- 23rd President of the United States (1889-1893).
- Great-Grandson of Benjamin Harrison, one of the signers of the Declaration of Independence and grandson of William Henry Harrison who was the 9th U.S. President.
- He was the first president to have his voice recorded. It was recorded on a wax cylinder during his second campaign for president.
- His presidency came between the two nonsuccessive terms of Grover Cleveland.
- He lost his wife Caroline less than a month before his reelection campaign began.
- He attended Miami University, Oxford, Ohio, where he was a member of the fraternity Phi Delta Theta, and graduated in 1852.
- Served in the Union Army during the Civil War.
- Served in the United States Senate from March 4, 1881, to March 3, 1887.
- Served as an attorney for the Republic of Venezuela in the boundary dispute between Venezuela and the United Kingdom in 1900.
- He was very adamant that during his presidential campaign he wanted his association with his famous grandfather to be downplayed.

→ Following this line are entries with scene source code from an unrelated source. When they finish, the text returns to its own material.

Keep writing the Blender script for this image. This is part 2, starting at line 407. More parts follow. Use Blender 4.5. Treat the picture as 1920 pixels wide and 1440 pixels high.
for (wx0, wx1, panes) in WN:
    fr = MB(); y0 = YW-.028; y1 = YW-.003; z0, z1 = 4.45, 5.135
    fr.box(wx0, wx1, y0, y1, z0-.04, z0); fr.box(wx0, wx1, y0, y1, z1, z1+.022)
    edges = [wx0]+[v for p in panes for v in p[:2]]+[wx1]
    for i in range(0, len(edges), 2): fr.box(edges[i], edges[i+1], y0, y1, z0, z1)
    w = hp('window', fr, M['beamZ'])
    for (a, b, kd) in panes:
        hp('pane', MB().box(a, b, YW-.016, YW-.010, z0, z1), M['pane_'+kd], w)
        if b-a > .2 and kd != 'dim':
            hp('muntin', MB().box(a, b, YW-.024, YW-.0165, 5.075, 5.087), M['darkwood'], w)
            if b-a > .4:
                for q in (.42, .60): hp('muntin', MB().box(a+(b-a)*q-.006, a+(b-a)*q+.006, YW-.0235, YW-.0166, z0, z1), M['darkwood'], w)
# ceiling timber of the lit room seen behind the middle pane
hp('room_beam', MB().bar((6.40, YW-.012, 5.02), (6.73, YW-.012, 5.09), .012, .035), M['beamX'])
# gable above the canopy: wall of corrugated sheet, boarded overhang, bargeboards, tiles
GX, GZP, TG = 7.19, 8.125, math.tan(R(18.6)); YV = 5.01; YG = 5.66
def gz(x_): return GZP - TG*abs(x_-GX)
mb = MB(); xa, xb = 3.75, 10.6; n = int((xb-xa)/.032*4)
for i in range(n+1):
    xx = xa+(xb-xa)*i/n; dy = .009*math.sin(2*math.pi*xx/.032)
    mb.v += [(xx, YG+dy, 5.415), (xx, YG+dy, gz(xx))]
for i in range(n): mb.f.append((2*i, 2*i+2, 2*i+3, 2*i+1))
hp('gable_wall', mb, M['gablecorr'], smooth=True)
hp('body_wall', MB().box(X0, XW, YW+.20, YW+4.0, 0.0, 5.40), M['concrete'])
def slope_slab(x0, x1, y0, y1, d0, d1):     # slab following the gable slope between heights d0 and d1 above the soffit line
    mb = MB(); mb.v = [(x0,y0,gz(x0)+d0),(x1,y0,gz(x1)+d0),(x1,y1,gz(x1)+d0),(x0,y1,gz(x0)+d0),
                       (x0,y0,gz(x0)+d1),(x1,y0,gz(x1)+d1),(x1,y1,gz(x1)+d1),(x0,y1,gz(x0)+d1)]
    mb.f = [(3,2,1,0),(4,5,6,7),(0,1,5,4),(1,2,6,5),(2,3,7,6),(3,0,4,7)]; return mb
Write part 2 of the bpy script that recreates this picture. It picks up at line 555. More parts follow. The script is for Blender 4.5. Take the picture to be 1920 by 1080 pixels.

Despite that, his campaign managers made the connection anyway and his campaign slogan became "Keep the ball rolling" and created a huge steel ball which they rolled from his birthplace in North Bend, Ohio, all the way to Washington.
- Son of Congressman John Scott Harrison.
- Grandfather of Congressman William H. Harrison.
- Cousin of Gov. Beverley Randolph, Congressman Burwell Bassett, Congressman Carter Henry Harrison, and Mayor Carter H. Harrison.
- Harrison had a cold demeanor when meeting with people. The press gave him the nickname "The Icebox", a name he greatly hated.
- First sitting President to attend a Major League baseball game.
- Inducted into the Indiana Military Veterans Hall of Fame in 2017.
- Inducted into the Ohio Veterans Hall of Fame in 1992 (inaugural class).
- He was America's centennial president, being inaugurated exactly one-hundred years after George Washington.
- He was the only president whose grandfather was also president and the only one to be preceded and succeeded by the same man, Grover Cleveland.
- Electricity was first installed into the White House during Harrison's term, supplementing the gas lights already in use since no one at the time expected electricity to replace gas. Harrison and his wife refused to touch the electrical switches for fear of electrocution and left their operation to the White House staff.
- His son, Russell Benjamin, was born 8 days before his 21st birthday in 1854. Harrison is the second-youngest President to father a child, ahead of only Andrew Johnson.